*Exercise instructions*: Are you able to quote each entry exactly as written?

*Lines of data*:

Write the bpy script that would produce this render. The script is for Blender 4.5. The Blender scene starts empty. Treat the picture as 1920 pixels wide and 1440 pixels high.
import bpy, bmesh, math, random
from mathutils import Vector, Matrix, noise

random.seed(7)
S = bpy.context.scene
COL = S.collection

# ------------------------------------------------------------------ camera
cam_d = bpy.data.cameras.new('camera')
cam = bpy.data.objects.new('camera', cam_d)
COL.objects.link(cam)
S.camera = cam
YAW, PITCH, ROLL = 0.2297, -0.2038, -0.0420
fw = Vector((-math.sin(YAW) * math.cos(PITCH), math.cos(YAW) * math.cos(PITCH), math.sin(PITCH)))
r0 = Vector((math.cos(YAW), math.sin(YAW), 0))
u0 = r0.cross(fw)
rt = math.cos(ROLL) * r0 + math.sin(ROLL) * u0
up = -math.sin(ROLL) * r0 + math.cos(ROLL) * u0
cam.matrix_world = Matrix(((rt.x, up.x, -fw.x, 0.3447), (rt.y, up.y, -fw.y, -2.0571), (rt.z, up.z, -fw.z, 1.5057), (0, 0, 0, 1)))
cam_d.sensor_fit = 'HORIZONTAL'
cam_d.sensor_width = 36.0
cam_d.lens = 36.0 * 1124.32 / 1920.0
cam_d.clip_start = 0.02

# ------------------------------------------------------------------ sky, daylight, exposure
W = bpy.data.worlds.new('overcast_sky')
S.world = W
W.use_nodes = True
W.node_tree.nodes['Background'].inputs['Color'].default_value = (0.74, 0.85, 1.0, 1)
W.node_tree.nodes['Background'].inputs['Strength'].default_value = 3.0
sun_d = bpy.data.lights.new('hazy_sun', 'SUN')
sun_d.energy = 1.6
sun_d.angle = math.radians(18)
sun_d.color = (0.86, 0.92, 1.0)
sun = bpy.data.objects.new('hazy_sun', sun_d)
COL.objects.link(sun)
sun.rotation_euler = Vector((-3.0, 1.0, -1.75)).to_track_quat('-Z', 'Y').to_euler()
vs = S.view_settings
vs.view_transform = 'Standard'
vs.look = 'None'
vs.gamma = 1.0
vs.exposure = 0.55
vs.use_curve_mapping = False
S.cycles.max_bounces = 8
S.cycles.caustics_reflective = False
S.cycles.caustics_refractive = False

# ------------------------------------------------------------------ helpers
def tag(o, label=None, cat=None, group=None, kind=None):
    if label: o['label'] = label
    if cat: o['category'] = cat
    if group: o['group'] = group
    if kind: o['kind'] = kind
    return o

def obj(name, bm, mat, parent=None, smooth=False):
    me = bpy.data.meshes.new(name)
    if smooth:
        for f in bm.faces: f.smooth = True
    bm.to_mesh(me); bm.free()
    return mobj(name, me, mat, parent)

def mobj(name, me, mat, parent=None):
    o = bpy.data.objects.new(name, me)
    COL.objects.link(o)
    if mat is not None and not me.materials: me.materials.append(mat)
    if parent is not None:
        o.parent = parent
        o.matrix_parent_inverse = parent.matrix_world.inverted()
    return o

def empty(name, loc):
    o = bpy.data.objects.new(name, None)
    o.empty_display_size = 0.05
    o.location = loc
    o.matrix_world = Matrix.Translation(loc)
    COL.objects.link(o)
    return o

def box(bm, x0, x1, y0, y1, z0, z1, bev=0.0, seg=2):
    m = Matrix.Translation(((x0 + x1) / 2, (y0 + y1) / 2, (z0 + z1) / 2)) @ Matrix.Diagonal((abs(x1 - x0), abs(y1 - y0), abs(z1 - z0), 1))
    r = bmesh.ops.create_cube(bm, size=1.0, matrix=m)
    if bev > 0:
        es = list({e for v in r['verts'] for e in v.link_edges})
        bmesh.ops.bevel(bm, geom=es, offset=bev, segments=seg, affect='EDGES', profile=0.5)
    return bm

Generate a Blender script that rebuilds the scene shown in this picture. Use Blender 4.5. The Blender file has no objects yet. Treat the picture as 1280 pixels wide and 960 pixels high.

*Answer to this problem*:
Write the bpy script that would produce this render. The script is for Blender 4.5. The Blender scene starts empty. Treat the picture as 1920 pixels wide and 1440 pixels high.
import bpy, bmesh, math, random
from mathutils import Vector, Matrix, noise

random.seed(7)
S = bpy.context.scene
COL = S.collection

# ------------------------------------------------------------------ camera
cam_d = bpy.data.cameras.new('camera')
cam = bpy.data.objects.new('camera', cam_d)
COL.objects.link(cam)
S.camera = cam
YAW, PITCH, ROLL = 0.2297, -0.2038, -0.0420
fw = Vector((-math.sin(YAW) * math.cos(PITCH), math.cos(YAW) * math.cos(PITCH), math.sin(PITCH)))
r0 = Vector((math.cos(YAW), math.sin(YAW), 0))
u0 = r0.cross(fw)
rt = math.cos(ROLL) * r0 + math.sin(ROLL) * u0
up = -math.sin(ROLL) * r0 + math.cos(ROLL) * u0
cam.matrix_world = Matrix(((rt.x, up.x, -fw.x, 0.3447), (rt.y, up.y, -fw.y, -2.0571), (rt.z, up.z, -fw.z, 1.5057), (0, 0, 0, 1)))
cam_d.sensor_fit = 'HORIZONTAL'
cam_d.sensor_width = 36.0
cam_d.lens = 36.0 * 1124.32 / 1920.0
cam_d.clip_start = 0.02

# ------------------------------------------------------------------ sky, daylight, exposure
W = bpy.data.worlds.new('overcast_sky')
S.world = W
W.use_nodes = True
W.node_tree.nodes['Background'].inputs['Color'].default_value = (0.74, 0.85, 1.0, 1)
W.node_tree.nodes['Background'].inputs['Strength'].default_value = 3.0
sun_d = bpy.data.lights.new('hazy_sun', 'SUN')
sun_d.energy = 1.6
sun_d.angle = math.radians(18)
sun_d.color = (0.86, 0.92, 1.0)
sun = bpy.data.objects.new('hazy_sun', sun_d)
COL.objects.link(sun)
sun.rotation_euler = Vector((-3.0, 1.0, -1.75)).to_track_quat('-Z', 'Y').to_euler()
vs = S.view_settings
vs.view_transform = 'Standard'
vs.look = 'None'
vs.gamma = 1.0
vs.exposure = 0.55
vs.use_curve_mapping = False
S.cycles.max_bounces = 8
S.cycles.caustics_reflective = False
S.cycles.caustics_refractive = False

# ------------------------------------------------------------------ helpers
def tag(o, label=None, cat=None, group=None, kind=None):
    if label: o['label'] = label
    if cat: o['category'] = cat
    if group: o['group'] = group
    if kind: o['kind'] = kind
    return o

def obj(name, bm, mat, parent=None, smooth=False):
    me = bpy.data.meshes.new(name)
    if smooth:
        for f in bm.faces: f.smooth = True
    bm.to_mesh(me); bm.free()
    return mobj(name, me, mat, parent)

def mobj(name, me, mat, parent=None):
    o = bpy.data.objects.new(name, me)
    COL.objects.link(o)
    if mat is not None and not me.materials: me.materials.append(mat)
    if parent is not None:
        o.parent = parent
        o.matrix_parent_inverse = parent.matrix_world.inverted()
    return o

def empty(name, loc):
    o = bpy.data.objects.new(name, None)
    o.empty_display_size = 0.05
    o.location = loc
    o.matrix_world = Matrix.Translation(loc)
    COL.objects.link(o)
    return o

def box(bm, x0, x1, y0, y1, z0, z1, bev=0.0, seg=2):
    m = Matrix.Translation(((x0 + x1) / 2, (y0 + y1) / 2, (z0 + z1) / 2)) @ Matrix.Diagonal((abs(x1 - x0), abs(y1 - y0), abs(z1 - z0), 1))
    r = bmesh.ops.create_cube(bm, size=1.0, matrix=m)
    if bev > 0:
        es = list({e for v in r['verts'] for e in v.link_edges})
        bmesh.ops.bevel(bm, geom=es, offset=bev, segments=seg, affect='EDGES', profile=0.5)
    return bm

Generate a Blender script that rebuilds the scene shown in this picture. Use Blender 4.5. The Blender file has no objects yet. Treat the picture as 1280 pixels wide and 960 pixels high.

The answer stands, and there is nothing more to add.